Mary Slessor was a Scottish Presbyterian from a working class family, who had developed a keen interest in foreign missions through her involvement at her local church. At the age of twenty-eight, having successfully completed training, she was assigned to the Calibar region of Nigeria. After many years of work with the Efik people of Calabar, she moved more deeply into the territory, where only minimal contact with the West had been established. There she lived and worked among the Okoyong tribe.

For the last four decades of her life, Slessor suffered intermittent fevers from the malaria she contracted during her first station to Calabar. However, she downplayed the personal costs, and never gave up her mission work to return permanently to Scotland. The fevers eventually weakened Slessor to the point where she could no longer walk long distances in the rainforest, but had to be pushed along in a hand-cart. She died in early January, 1915.
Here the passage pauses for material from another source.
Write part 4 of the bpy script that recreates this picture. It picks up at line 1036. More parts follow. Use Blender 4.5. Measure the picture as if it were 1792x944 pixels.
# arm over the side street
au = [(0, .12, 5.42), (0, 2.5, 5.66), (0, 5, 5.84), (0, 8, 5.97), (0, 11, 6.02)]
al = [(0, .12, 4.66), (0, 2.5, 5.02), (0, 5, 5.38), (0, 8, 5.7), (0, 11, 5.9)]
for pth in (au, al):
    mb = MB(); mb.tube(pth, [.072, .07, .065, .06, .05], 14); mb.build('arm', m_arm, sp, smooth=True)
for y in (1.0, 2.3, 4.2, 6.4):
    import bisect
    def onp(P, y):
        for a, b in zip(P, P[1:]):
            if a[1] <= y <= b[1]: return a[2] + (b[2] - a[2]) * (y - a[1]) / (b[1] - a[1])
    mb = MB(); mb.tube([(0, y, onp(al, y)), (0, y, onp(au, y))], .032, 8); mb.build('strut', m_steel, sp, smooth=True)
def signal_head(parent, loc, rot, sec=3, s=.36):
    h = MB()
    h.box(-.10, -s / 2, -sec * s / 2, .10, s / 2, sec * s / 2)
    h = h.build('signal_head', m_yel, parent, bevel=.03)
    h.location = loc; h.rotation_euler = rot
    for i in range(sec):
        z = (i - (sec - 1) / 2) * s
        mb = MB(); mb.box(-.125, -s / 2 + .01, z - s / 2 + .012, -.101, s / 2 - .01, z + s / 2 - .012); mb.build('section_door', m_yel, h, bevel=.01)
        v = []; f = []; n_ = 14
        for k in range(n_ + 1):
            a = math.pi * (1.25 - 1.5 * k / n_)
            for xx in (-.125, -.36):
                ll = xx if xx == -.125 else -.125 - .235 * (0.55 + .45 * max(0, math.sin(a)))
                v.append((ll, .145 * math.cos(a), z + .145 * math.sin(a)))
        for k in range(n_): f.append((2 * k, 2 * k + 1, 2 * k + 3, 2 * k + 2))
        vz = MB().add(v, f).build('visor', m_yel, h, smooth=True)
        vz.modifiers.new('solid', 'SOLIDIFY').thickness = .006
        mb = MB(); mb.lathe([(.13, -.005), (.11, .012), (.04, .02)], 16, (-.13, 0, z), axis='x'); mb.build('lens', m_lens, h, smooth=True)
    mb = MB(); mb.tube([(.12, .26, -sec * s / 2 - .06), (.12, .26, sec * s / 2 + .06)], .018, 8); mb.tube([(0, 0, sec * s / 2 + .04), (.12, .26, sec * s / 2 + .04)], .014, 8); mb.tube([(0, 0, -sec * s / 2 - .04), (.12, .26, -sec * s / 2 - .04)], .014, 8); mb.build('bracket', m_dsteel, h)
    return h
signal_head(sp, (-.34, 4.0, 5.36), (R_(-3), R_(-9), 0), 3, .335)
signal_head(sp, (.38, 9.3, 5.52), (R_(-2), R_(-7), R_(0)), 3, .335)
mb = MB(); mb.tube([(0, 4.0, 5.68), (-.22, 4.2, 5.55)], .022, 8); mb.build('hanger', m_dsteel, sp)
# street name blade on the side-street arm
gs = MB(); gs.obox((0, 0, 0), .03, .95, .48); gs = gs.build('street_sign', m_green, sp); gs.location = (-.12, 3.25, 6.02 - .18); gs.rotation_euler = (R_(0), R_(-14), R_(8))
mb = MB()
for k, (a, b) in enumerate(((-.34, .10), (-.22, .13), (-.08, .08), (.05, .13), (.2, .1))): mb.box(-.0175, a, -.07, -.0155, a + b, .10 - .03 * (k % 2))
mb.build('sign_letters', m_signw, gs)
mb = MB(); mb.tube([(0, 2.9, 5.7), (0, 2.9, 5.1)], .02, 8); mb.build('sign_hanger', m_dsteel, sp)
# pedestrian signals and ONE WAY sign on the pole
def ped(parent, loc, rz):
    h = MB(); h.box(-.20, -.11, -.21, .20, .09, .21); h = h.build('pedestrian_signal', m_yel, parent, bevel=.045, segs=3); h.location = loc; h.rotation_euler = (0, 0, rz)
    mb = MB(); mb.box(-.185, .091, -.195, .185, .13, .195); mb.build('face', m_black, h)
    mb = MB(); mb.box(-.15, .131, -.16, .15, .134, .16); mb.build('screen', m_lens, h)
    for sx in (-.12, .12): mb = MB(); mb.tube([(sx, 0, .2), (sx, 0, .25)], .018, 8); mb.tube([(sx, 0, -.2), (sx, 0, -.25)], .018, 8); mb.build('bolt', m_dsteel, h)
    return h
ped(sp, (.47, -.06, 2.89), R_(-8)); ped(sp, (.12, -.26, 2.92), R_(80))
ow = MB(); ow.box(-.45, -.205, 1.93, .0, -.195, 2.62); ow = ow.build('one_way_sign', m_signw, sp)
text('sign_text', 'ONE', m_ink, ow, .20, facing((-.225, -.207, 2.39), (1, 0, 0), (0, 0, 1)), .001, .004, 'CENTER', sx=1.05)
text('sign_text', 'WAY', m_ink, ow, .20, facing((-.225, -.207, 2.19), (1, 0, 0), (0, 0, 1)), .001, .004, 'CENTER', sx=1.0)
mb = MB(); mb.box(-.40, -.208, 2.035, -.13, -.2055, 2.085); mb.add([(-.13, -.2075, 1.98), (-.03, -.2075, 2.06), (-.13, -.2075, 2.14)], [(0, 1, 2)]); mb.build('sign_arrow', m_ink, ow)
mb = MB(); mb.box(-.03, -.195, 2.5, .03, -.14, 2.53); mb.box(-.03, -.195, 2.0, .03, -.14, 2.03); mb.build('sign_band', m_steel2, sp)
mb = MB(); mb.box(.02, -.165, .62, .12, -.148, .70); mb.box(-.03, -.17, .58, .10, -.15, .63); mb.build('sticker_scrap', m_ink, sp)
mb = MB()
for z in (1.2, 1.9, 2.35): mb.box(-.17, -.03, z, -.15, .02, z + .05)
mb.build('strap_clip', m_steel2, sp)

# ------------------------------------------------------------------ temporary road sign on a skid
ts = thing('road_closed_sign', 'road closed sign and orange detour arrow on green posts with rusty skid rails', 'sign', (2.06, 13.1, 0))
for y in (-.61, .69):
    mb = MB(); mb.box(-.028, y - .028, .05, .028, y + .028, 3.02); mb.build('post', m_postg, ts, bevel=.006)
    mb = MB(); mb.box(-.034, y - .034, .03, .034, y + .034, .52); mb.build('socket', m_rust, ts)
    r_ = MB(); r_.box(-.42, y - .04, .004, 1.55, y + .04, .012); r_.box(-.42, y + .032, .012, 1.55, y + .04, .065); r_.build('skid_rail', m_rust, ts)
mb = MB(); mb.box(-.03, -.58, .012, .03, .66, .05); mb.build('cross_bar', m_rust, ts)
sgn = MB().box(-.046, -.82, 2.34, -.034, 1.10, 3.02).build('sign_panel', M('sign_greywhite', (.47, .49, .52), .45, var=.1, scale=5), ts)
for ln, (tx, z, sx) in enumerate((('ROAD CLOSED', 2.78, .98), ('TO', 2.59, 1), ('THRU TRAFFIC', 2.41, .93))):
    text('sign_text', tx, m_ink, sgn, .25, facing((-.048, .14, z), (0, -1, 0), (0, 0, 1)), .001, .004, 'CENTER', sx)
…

Scripture. In Psalm Ninety-Six, verses two and three we find these words:

"Sing to the LORD, bless his name; tell of his salvation from day to day. Declare his glory among the nations, his marvellous works among all the peoples."


We pray...

... for peace in the world.

... for missionaries who proclaim the love of God through their words and actions.

... for the people of Republika Srpska who whose national day is today.

... for those affected by adverse weather conditions.

... for those who have died and for those who mourn their passing.

... for those who are unwell and for those caring for them.

... for those, both close to us and far off, who we hold in our personal prayers.

... for ourselves.


Our Father, who art in heaven,
hallowed be thy name;
thy kingdom come;
thy will be done;
on earth as it is in heaven.
Give us this day our daily bread.
And forgive us our trespasses,
as we forgive those who trespass against us.
And lead us not into temptation;
but deliver us from evil.
For thine is the kingdom,
the power and the glory,
for ever and ever. Amen.


From "Fellowship with God" by William Temple:

We have not been sufficiently thorough in our interpretation of God by means of his full revelation of himself in Christ. We have often kept a conception of God based on the Old Testament, and even on sources of far less value, and have added something from the New Testament side by side with this. In the result popular thought has conceived the heavenly Father as only a stern potentate and Christ as only the gentle saviour. Justice becomes concentrated in one, and mercy in the other. In the Middle Ages there was a similar tendency to concentrate all gentleness in the Blessed Virgin Mary and to regard our Lord as only the stern judge. All such divisions are false in principle. If we are Christians we are to think of God in terms of Christ. Christ is the crown, and therefore the criterion, of all revelation. Whatever in other revelation conflicts with the revelation made in him must be a distortion due to the frailty or limitations of the human soul through whom that other revelation came.

But we must be firmly honest with our selves. It is Christ as he truly lived in whom the Father is revealed, and to find out that truth we must constantly read the Gospels with close attention and alert imagination. The very familiarity of the words makes it easy to read or hear them without really bringing before our minds that of which they speak. Meanwhile, a conception is formed by hymns that we happen to like, or pictures that we happen frequently to see, and such conceptions, casually formed, are usually one sided at best.

The Divine character, as we see it in the life of Christ, is not one sided either in sternness or in gentleness. Both are found there as occasion calls for them.


Holy God, you chose your faithful servants Mary Slessor and Harriet Bedell to live the gospel amidst the indigenous peoples of North America and Nigeria: Fill us with compassion and respect for all people, and empower us for the work of ministry throughout the world; through Jesus Christ our lord, who lives and reigns with you and the Holy Spirit, one God, for ever and ever. Amen.

May the Lord bless us, protect us from all evil and bring us to everlasting life. Amen.